The atomic bombs that ended World War II killed — by some estimates — more than 200,000 people. In the decades since 1945, there has been a revisionist debate over the decision to drop the bombs.
Did the U.S. decide to bomb in order to avoid a land invasion that might have killed millions of Americans and Japanese? Or did it drop the bomb to avoid the Soviet army coming in and sharing the spoils of conquering Japan? Were the prospects of a land invasion even more destructive than the opening of the nuclear age?
D.M. Giangreco, formerly an editor for Military Review, has taken advantage of declassified materials in both the U.S. and Japan to try to answer those questions. He talks with NPR's Scott Simon about his new book, Hell to Pay: Operation DOWNFALL and the Invasion of Japan, 1945-1947.
Estimating Casualties
As U.S. military planners contemplated a land invasion of Japan in 1943, military units were being held back from possible action in Berlin because it was understood that they would have to be sent to the Pacific.
"There was a very, very tight timetable," Giangreco says. There were "clearly not enough forces in the Pacific."
The participation of other Allied forces in a Pacific invasion would have been limited — Great Britain, France, Canada and the Soviet Union had been fighting the war longer than the United States. They had just won, and they were ready to get back to normal life.
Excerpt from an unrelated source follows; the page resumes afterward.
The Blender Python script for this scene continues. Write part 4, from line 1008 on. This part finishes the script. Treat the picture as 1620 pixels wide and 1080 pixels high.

American military planners estimated that the invasion of Japan would "functionally be a duplication of the casualty surge in Europe," Giangreco explains. And that was "not a pleasant prospect."
American war planners projected that a land invasion of Japan could cost the lives of up to a million U.S. soldiers and many more Japanese. These figures, Giangreco explains, were estimated based on terrain, the number of units fielded, and the number of enemy units they would have to fight.
"Around 1944," Giangreco says, "they ultimately came to the conclusion that the casualties on the low end would be somewhere around the neighborhood of a quarter-million, and on the upper end, in through the million range."
The Difference Between Defeat And Surrender
The invasions and battles at Okinawa and Iwo Jima were ruinous for the Japanese, but Giangreco describes how the Americans and the Japanese derived completely different conclusions from the same conflicts. The Americans extrapolated that the battles were bloody and costly — but in the end it was worth it because they thought the Japanese understood that the U.S. would prevail. The Japanese looked at those same casualties and felt the loss of life was worth it because it sent a message to the Americans that the Japanese were prepared to suffer casualties at a rate the Americans were not.
Some historians argue that Japan was already essentially defeated in 1945, even if it didn't know that. Giangreco says there is a lot to that argument but that "defeat and surrender are two very different things."
Giangreco suspects it would have been much harder to convince the Japanese to surrender than it was to convince the Germans.
"The Germans at least surrendered in very large numbers when they saw a hopeless situation," he says. The only time large numbers of Japanese troops laid down their arms was in Manchuria, when Emperor Hirohito ordered them to surrender.
'I Was Terrified At What Might Happen.'
The appendix of Hell To Pay includes a 1995 letter written by Tales of the South Pacific author James Michener. He refused to allow the letter to be released until after his death. Originally from a Quaker background, Michener was a man of peace, but he stated that he could see no other alternative to the end of World War II.
"I know that if I went public with my views, I would be condemned and ridiculed," Michener wrote. "But I stood there on the lip of the pulsating volcano, and I know that I was terrified at what might happen and damned relieved when the invasion became unnecessary. I accept the military estimates that at least 1 million lives were saved, and mine could have been one of them."
Giangreco says that many Americans and Japanese lives were saved by avoiding a land invasion of Japan.
"It's astounding," he says. "While we were looking at some of our own casualty estimates, the Japanese military was doing much the same thing, and the figure of 20 million appears again and again."
Giangreco says just the number "20 million" is horrific — but he is most stunned by the casualness with which it was used by Japanese military leaders who felt that the loss of life was worth it.